Acacia recently submitted the mining lease application and environmental authority application to the Queensland government for this small, $A50 million budget open cut coal project.
A 20-year mining lease is expected to take about a year to be approved, although project development timeframes are uncertain at this stage given that estimated costs of production are around $US120 a tonne – well below existing coking coal prices as the downturn continues.
The collapse of Bandanna Energy served up another challenge to the Comet Ridge project.
Bandanna’s Springsure Creek longwall project included building the Triumph Creek train loading facility on Acacia’s tenement under a deal which also provided the Comet Ridge project access to this infrastructure.
Acacia managing director Gavin May told ICN he was expecting a sale of the Springsure Creek longwall project this year and was hoping it would take place in the September quarter.

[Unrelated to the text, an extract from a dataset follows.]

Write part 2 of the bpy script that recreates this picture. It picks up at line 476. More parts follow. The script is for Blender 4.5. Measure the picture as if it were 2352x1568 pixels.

This longwall project was also slated to use the Wiggins Island Coal Export Terminal for export, with WICET liabilities and a delayed approval process forcing Bandanna into voluntary administration last year.
Macquarie Capital, who were appointed by Bandanna’s administrator PPB, aims to complete a sales process in September ahead of a creditor’s meeting in October.
What will help motivate a sale is that WICET is expected to start shipping at the end of April with take-or-pay obligations anticipated in the following month.
“In some respects it’s a great asset because you could get it cheap, they’ve only got to finish off the mining lease approval process and they’ve got an approved project that is potentially unencumbered,” May said of Springsure Creek.
The Comet Ridge project is targeting up to 350,000 tonnes per annum of coking and thermal coal production under the MLA at a potential ratio of 80% coking coal versus 20% thermal. Development is expected to require a construction workforce of just 50 people.
Bandanna was targeting an initial 5.5 million tonnes per annum of capacity from its Springsure Creek project with first longwall coal expected in the second half of 2016.
Bandanna also flagged the option of doubling output and first output from a proposed second longwall was expected in 2020.